Figure 2 might be more helpful as a frequency distribution of number concentrations exceeding a threshold, or if the existing figure is accompanied by something like that.
L389: “Furthermore, there is no obvious indication that the number of ice particles present had a direct influence on the NPF strength” seems inconsistent with later L516 “Although an ultimate observational evidence is currently lacking, however, these findings suggest that NPF is entirely prevented in cases when Nice substantially exceeds 2-3cm-3” – maybe add a qualification to the earlier statement to make this later statement seem less at odds with it.

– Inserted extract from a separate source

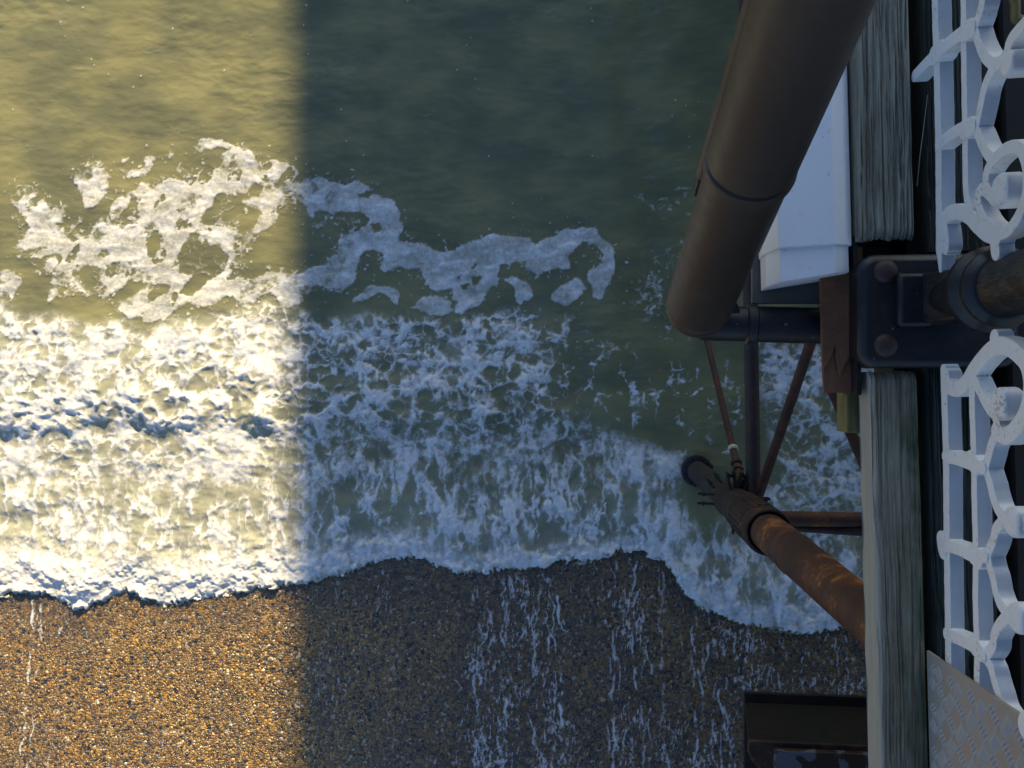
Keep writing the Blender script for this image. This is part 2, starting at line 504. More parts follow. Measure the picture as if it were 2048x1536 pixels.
    mid = ss(100, 220, dfr) * ss(430, 300, dfr) * ss(560, 700, u)
    foam = broken * lac * (1 - 0.12 * mid)
    foam = np.maximum(foam, wisps * ss(0.30, 1.1, lace + 0.3 * dens))
    foam = np.maximum(foam, broken * band * ss(-0.15, 0.45, blob + 0.35 * cell) * 0.95)
    foam = np.maximum(foam, frontf * (0.84 + 0.5 * blob + 0.7 * wisp))
    foam = np.maximum(foam, rf * (0.86 + 0.25 * fbm(u / 40, v / 25, 4, 101)) * (1 - 0.9 * broken * ss(640, 700, v)))
    foam = np.clip(foam, 0, 1)
    # milky, air-filled water
    aer = broken * (0.10 + 0.28 * mist * ss(-0.3, 0.5, dens)) + 0.60 * ss(230, 50, dfr) * broken * (0.5 + 0.7 * mist) + 0.55 * left * broken
    aer = np.clip(blur(aer, 3), 0, 1)
    # ---- heights (metres)
    swell = 0.030 * fbm(X / 1.9, Y / 1.3, 3, 111) + 0.010 * fbm(X / 0.45 + 0.5 * Y, Y / 0.22, 3, 113)
    rip = (0.0016 + 0.0045 * ss(0.0, 0.5, perlin(X / 1.6, Y / 1.2, 115))) * fbm(X / 0.20 + 1.4 * Y, Y / 0.085, 3, 117) * (1 - rf)
    hw = np.interp(u.ravel(), [-400, 0, 560, 900, 1150, 2400], [0.052, 0.052, 0.05, 0.04, 0.03, 0.03]).reshape(u.shape).astype(np.float32)
    hprof = ss(560, 815, v) * ss(crest_v + 66, crest_v + 10, v)
    hw = hw * hprof * (1 + 0.7 * perlin(u / 80, v * 0, 119))
    hf = (0.022 * ss(-2, 6, edge) + 0.055 * ss(0, 75, edge)) * (1 - 0.55 * ss(60, 260, edge)) * (0.62 + 0.38 * left) * (1 + 0.35 * perlin(u / 70, v / 400, 121))
    lump = broken * (0.030 * fbm(u / 66, v / 54, 3, 123, 0.5) + 0.016 * blur(foam, 3) + 0.014 * blob * foam)
    lump = lump * (1 + 0.7 * band + 0.7 * frontf)
    fr_l = frontf * (0.030 * fbm(u / 22, v / 22, 4, 125, 0.6))
    raft_h = rf * (0.006 + 0.010 * fbm(u / 30, v / 22, 3, 127))
    H = swell + rip + hw + hf + lump + fr_l + raft_h
    fade = ss(-7.2, -6.9, X) * ss(4.4, 4.1, X) * ss(4.75, 4.5, Y)
    H = H * fade
    Z = np.where(Y < -1.2, np.maximum(H, 0) * 1.0 + np.maximum(beach_z(Y), -0.02) * ss(-1.2, -1.9, Y), H)
    wet = edge > -3
    # stray drops thrown ahead of the front
    Z = np.where(wet, Z, beach_z(Y) - 0.03)
    keepv = wet
    keep = keepv[:-1, :-1] | keepv[1:, :-1] | keepv[:-1, 1:] | keepv[1:, 1:]
    me = grid_mesh("sea_water", X, Y, Z, keep, {"foam": foam, "aer": aer})
    return me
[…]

L409 Could cite and discuss Bianchi et al 2020 (an understandable omission given the date this article was posted). https://www.nature.com/articles/s41561-020-00661-5
L429 what about ammonia?
Personally, I find it much easier to read and review papers, especially long ones, if the figure captions are on the same page as the figures (and preferably presented when they are first mentioned in the text rather than at the end, though this is less important). By the time I have found the figure that relates to a point in the text, opened the paper in two more instances of my browser, found its caption, looked back to the figure, understood the caption, gone back to the figure, understood the figure, I have forgotten why I was interested. Maybe this is a matter of opinion, but the ACP guidelines here:
https://www.atmospheric-chemistry-and-physics.net/submission.html#reviewfiles
say “Figures and tables as well as their captions must be inserted in the main text near the location of the first mention (not appended to the end of the manuscript)” so it seems I am not alone.
While generally nicely written, the paper is long, and the writing could often be more economical. I encourage the authors to go through each paragraph sentence by sentence as if there was a page limit, and use more efficient phrasing and omit unnecessary details. The paper would be easier to read and the authors would save on page charges.
A few sentences are written confusingly: “In particular, the abundance of in-cloud NPF concentrates between ratios of 1:30000 and 1:500000, which may not further surprise, as the large aerosol number concentrations are indicative to result from NPF.” What is an “NPF concentrate”?
Also, there are some typographical errors; I pick out only examples. Many commas (e.g. before “that”) reminiscent of German should be removed. On line 234 “principle” is confused with “principal”. Finally, while not strictly incorrect, manuscripts are usually “drafted”, not “draughted”. See https://www.merriam-webster.com/words-at-play/using-draft-and-draught
Citation: https://doi.org/10.5194/acp-2020-1285-RC4 -
AC1: 'Comment on acp-2020-1285', Ralf Weigel, 20 Jul 2021
Authors’ replies to the reviews of the ACP manuscript acp-2020-1285
“New particle formation inside ice clouds: In-situ observations in the tropical tropopause layer of the 2017 Asian Monsoon Anticyclone”
On behalf of all authors, I would like to express our appreciation to the two reviewers for their valuable and constructive suggestions. We are very grateful, as these have helped to improve and complete the present study. We hope to have addressed all comments adequately and hereby submit a revised and much shortened version of the article for re-evaluation and thank the reviewers in advance for their renewed efforts.